Wall St. girds for battle on accounting rules
By Emily Chasan and Rachelle Younglai
NEW YORK/WASHINGTON (Reuters) - In the middle of a credit crisis that only seems to get worse, Wall Street is mustering its lobbying clout to delay tougher accounting rules that would force banks to add $5 trillion to their balance sheets.
For years, accounting standards allowed U.S. banks to keep certain loans, such as those linked to risky subprime mortgages, in off-balance sheet vehicles. But members of the Financial Accounting Standards Board (FASB), which sets U.S. accounting rules, have become convinced that approach hid the true risks banks faced from these vehicles, and that standards must be fundamentally altered.
Under FASB's current thinking, analysts estimate financial institutions could be forced to book $5 trillion, which would most likely include troubled loans.
That would skew capital ratios, force banks to stash away cash to offset their risks, and hit their liquidity at the worst possible time.
"These drastic measures are being rushed and could single-handedly erase the efforts of policymakers to provide stability and restore liquidity to our markets," said Brendan Reilly, senior vice president with the Commercial Mortgage Securities Association (CMSA).
"Any changes must be delayed until all options and consequences are carefully examined," he said.
However, under direction of the Securities and Exchange Commission, FASB must revamp the accounting standard, known as FAS 140, by 2009. It could release a proposal on the new rule in the next few months.
LOBBYING TO KEEP ASSETS OFF
Lobbyists for Wall Street are meeting with the Federal Reserve, Treasury Department, SEC and other policy makers to slow FASB down. They say the accounting change would drain much-needed liquidity from their balance sheets at a time when the financial services industry is already in trouble.
A coalition of groups representing a virtual Who's Who of the financial services industry have started discussing the issue. That coalition includes the CMSA, American Securitization Forum, Securities Industry and Financial Markets Association, National Association of Realtors, Real Estate Roundtable and the Mortgage Bankers Association.
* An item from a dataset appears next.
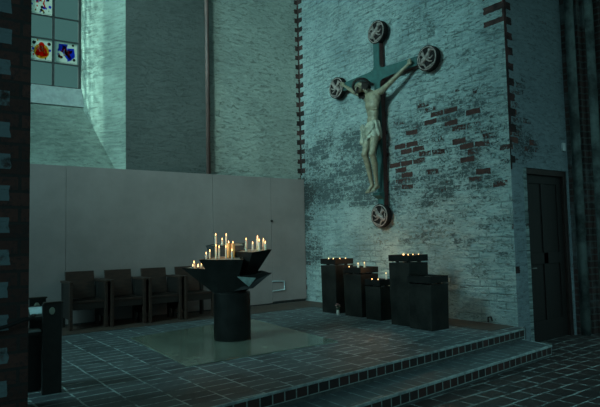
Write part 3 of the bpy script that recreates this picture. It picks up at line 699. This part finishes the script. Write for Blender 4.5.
# legs: thighs, calves, feet crossed low on the post
def leg(hip, kn, an, toe):
    c(hip, kn, .092, .056); el((kn[0] - .012, kn[1], kn[2]), .055, (1, .95, 1.1))
    mid = [kn[i] * .66 + an[i] * .34 for i in range(3)]; mid[0] += .02
    c(kn, mid, .052, .057); c(mid, an, .054, .033); el(an, .037, (1, 1, 1))
    A = Vector(an); Tt = Vector(toe); heel = A + Vector((.035, 0, -.03)); c(tuple(A), tuple(heel), .033, .030); c(tuple(heel), tuple(A * .45 + Tt * .55), .028, .028)
    d = (Tt - A).normalized(); sd = d.cross(Vector((1, 0, 0))); sd = sd.normalized() if sd.length > .1 else Vector((0, 1, 0)); ball = A * .35 + Tt * .65
    c(tuple(A), tuple(ball), .034, .027); c(tuple(ball - sd * .02), tuple(ball + sd * .02), .024, .024)
    for k in range(5):
        o = (k - 2) * .0165; c(tuple(ball + sd * o), tuple(ball + sd * o + d * (.062 - .006 * k)), .0125, .010 + (.003 if k == 0 else 0))
leg((6.90, 7.155, 3.50), (6.76, 7.165, 3.09), (6.93, 7.175, 2.55), (6.85, 7.235, 2.40))
leg((6.90, 7.015, 3.50), (6.76, 6.97, 3.08), (6.945, 7.07, 2.54), (6.84, 7.09, 2.42))
fig = b.build('carved_figure', M['skin'], cx, remesh=.0085, rsm=2)
# footrest and nails
MB().hull([LC(6.93, 6.99, 2.36), LC(7.05, 6.99, 2.30), LC(7.05, 7.17, 2.30), LC(6.93, 7.17, 2.36)], [LC(6.93, 6.99, 2.40), LC(7.05, 6.99, 2.42), LC(7.05, 7.17, 2.42), LC(6.93, 7.17, 2.40)]).build('footrest', M['cross'], cx)
# hair, beard and the twisted crown
hr = MB()
def hh(p, r, sc_=(1, 1, 1)): bmesh.ops.create_uvsphere(hr.b, u_segments=14, v_segments=10, radius=1, matrix=H @ Matrix.Translation(p) @ Matrix.Diagonal((*[r * x for x in sc_], 1)))
hh((.026, 0, .045), .102, (1.0, .84, .98))
for s in (-1, 1):
    for k in range(5):
        q = [H @ Vector(v) for v in ((.0 + .018 * k, s * .078, .06), (.005 + .02 * k, s * .095, -.02), (-.005 + .022 * k, s * .088, -.09), (.0 + .018 * k, s * (.10 if k % 2 else .085), -.17))]
        hr.tube(q, [.018, .021, .018, .007], 7)
for k in range(5):
    o = (k - 2) * .022; hr.tube([H @ Vector(v) for v in ((-.058, o * 1.2, -.085), (-.075, o, -.12), (-.07, o * .6, -.155))], [.017, .017, .006], 7)
for s in (-1, 1): hr.tube([H @ Vector(v) for v in ((-.098, 0, -.038), (-.085, s * .03, -.048), (-.062, s * .045, -.075))], [.006, .008, .010], 6)
hr.build('hair', M['hair'], fig, remesh=.007, rsm=1)
cr_ = MB()
for ph in (0, PI * 2 / 3, PI * 4 / 3):
    cr_.tube([H @ Vector(((.135 + .014 * math.cos(5 * a + ph)) * math.cos(a) + .012, (.128 + .014 * math.cos(5 * a + ph)) * math.sin(a), .062 + .018 * math.sin(5 * a + ph))) for a in [2 * PI * j / 40 for j in range(40)]], .014, 6, True)
for j in range(16):
    a = 2 * PI * j / 16; A = H @ Vector((.12 * math.cos(a) + .012, .105 * math.sin(a), .062)); B = H @ Vector((.165 * math.cos(a + .2) + .012, .15 * math.sin(a + .2), .075 + .03 * (-1) ** j)); cr_.tube([A, B], [.006, .0015], 5)
cr_.build('crown_of_thorns', M['hair'], fig)
# loincloth with folds, knot and a hanging end
lc = MB(); n = 72; rings = []
prof = [(3.66, .125), (3.645, .150), (3.60, .163), (3.52, .172), (3.44, .180), (3.37, .183), (3.345, .178), (3.35, .160), (3.45, .150), (3.62, .115)]
for i, (z, r) in enumerate(prof):
    ring = []
    for j in range(n):
        a = 2 * PI * j / n; fo = .013 * math.sin(9 * a + z * 14) * (1 if 1 < i < 8 else .3) + .005 * math.sin(17 * a - z * 30)
        dip = (-.045 if z < 3.45 else .035 if z > 3.6 else -.0) * math.sin(a) * (1 if z < 3.45 else -1)
        v = LC(6.895 + (r * .97 + fo) * .78 * math.cos(a), 7.085 + (r * .97 + fo) * 1.0 * math.sin(a), z + dip)
        ring.append(lc.b.verts.new(v))
    rings.append(ring)
for i in range(len(rings)):
    A, B = rings[i], rings[(i + 1) % len(rings)]
    for j in range(n): lc.b.faces.new((A[j], A[(j + 1) % n], B[(j + 1) % n], B[j]))
for k in range(6):   # swags across the front
    lc.tube([LC(6.79, 7.24, 3.62 - .03 * k), LC(6.755, 7.17, 3.575 - .035 * k), LC(6.745, 7.09, 3.56 - .03 * k), LC(6.765, 7.0, 3.59 - .02 * k), LC(6.80, 6.94, 3.63 - .012 * k)], [.008, .012, .013, .011, .007], 7)
lc.ball(LC(6.80, 7.235, 3.60), .045, 10, (.8, .9, 1.1))
for k in range(5): lc.tube([LC(6.80 - .008 * k, 7.24 + .006 * k, 3.61), LC(6.78 + .01 * k, 7.255 + .005 * k, 3.48), LC(6.79, 7.23 + .017 * k, 3.33), LC(6.79, 7.215 + .02 * k, 3.24 + .015 * k)], [.013, .017, .018, .010], 7)
lc.build('loincloth', M['cloth'], fig, smooth=True)

# ------------------------------------------------------------------ light
def area(name, loc, target, sx, sy, e, col):
    l = bpy.data.lights.new(name, 'AREA'); l.shape = 'RECTANGLE'; l.size = sx; l.size_y = sy; l.energy = e; l.color = col
    o = bpy.data.objects.new(name, l); C.objects.link(o); o.location = loc
    o.rotation_euler = (Vector(target) - Vector(loc)).to_track_quat('-Z', 'Y').to_euler(); return o
TEAL = (.42, .88, .88)
area('assumed_left_light', (-5.9, 6.6, 6.2), (7.2, 7.2, 4.6), 3.0, 3.6, 500, (.40, .86, .90)).data.spread = math.radians(110)  # assumed daylight from the left: area lamp added before a windowless wall
a1 = area('added_back_wall_fill', (-3.4, 5.0, 7.4), (7.0, 9.6, 3.9), 1.2, 2.2, 74, (.54, .90, .83)); a1.data.spread = math.radians(52)  # added fill for back wall and screen, placed to miss the pillar front
area('assumed_rear_light', (-3.5, -2.5, 6.5), (6.5, 8.0, 2.0), 3, 4, 80, (.42, .85, .95))  # lamp added behind the camera for assumed light; no window stands there
a2 = area('added_floor_fill', (3.5, -2.6, 7.0), (7.0, 3.6, .0), 2, 3, 28, (.42, .86, .92)); a2.data.spread = math.radians(60)  # added fill that brightens the right part of the lower floor
area('added_sky_lamp', (-.6, 13.6, 9.4), (3.0, 10.2, 4.6), 3.5, 3.5, 160, (.55, .95, .82))  # lamp added outside, above the window, to brighten splay and sill
s_ = bpy.data.lights.new('sun', 'SUN'); s_.energy = 12; s_.angle = math.radians(2); s_.color = (.75, .95, .85)
so = bpy.data.objects.new('sun', s_); C.objects.link(so); so.rotation_euler = Vector((.93, -.275, -.50)).to_track_quat('-Z', 'Y').to_euler()
wd = bpy.data.worlds.new('overcast'); scene.world = wd; wd.use_nodes = True
wd.node_tree.nodes['Background'].inputs[0].default_value = (.40, .82, .80, 1); wd.node_tree.nodes['Background'].inputs[1].default_value = .19

# ------------------------------------------------------------------ camera
cd = bpy.data.cameras.new('camera'); cam = bpy.data.objects.new('camera', cd); C.objects.link(cam)
cd.sensor_fit = 'HORIZONTAL'; cd.sensor_width = 36; cd.lens = 36 * 553.7 / 600
rows_ = [(0.804319, -0.020912, -0.593830), (-0.593777, -0.065895, -0.801927), (-0.022360, 0.997607, -0.065418)]
cam.matrix_world = Matrix(((*rows_[0], 0), (*rows_[1], 0), (*rows_[2], 1.6), (0, 0, 0, 1)))
scene.camera = cam
scene.view_settings.view_transform = 'Standard'; scene.view_settings.look = 'None'
scene.view_settings.gamma = 1; scene.view_settings.use_curve_mapping = False; scene.view_settings.exposure = 0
"The capital implications associated with putting them back on their books are traumatic," said Samuel Golden, a former ombudsman for the Office of the Comptroller of the Currency, now running the financial industry advisory group at Alvarez & Marsal.
"You're dealing with an industry that, from a capital sufficiency perspective, is already under pressure," Golden said.
CMSA has already had meetings with key lawmakers on congressional panels that oversee the Federal Reserve, Treasury Department and the SEC.
One source on the influential House Financial Services Committee said the changes FASB is considering are "significant and should be analyzed for unintended consequences that could prolong the credit crisis."
At issue for the banks is debt ranging from car loans to mortgages that were pooled into off-balance sheet funds, repackaged into securities and then portioned off and sold to investors.
Putting the loans into the off-balance sheet vehicles gave banks the leverage and capital to do more business and helped fuel a boom in the housing market that later crumbled.
FASB has made a preliminary decision to get rid of the special funds or qualified special purpose entities (QSPEs). It is considering whether to force banks to tell investors about their exposure to mortgage-backed securities, structured investment vehicles and other off-balance sheet items, even if the risks banks face are mostly to their reputations.
"That (off the balance sheet) concept has outlived its usefulness," said FASB Chairman Robert Herz at a recent meeting.
That has rattled Wall Street and the real estate industry, which rely on the QSPEs to repackage the loans and sell them to investors, in a process known as securitization.
But the biggest issue is how such a move could harm financial liquidity -- something government regulators have been working for months to restore.
Federal regulations require commercial banks to hold a certain amount of capital on their balance sheets in order to ensure that banks can absorb losses, protect customers' deposits as well as promote stability in the financial system.
FASB's change would apply to current and new securitizations and would require banks to figure out which party has to recognize the previously off-balance sheet items.
"It's really messy," said Carol Stacey, former chief accountant in the SEC's corporation finance unit. Stacey is now vice president of the SEC Institute, a group that provides training on SEC rules.
"This will cause their assets, liabilities to go way back up," she said.
Citigroup Inc (C.N), the country's largest bank, said FASB's proposal may have a significant impact on the bank's consolidated financial statements, according to its latest quarterly filing.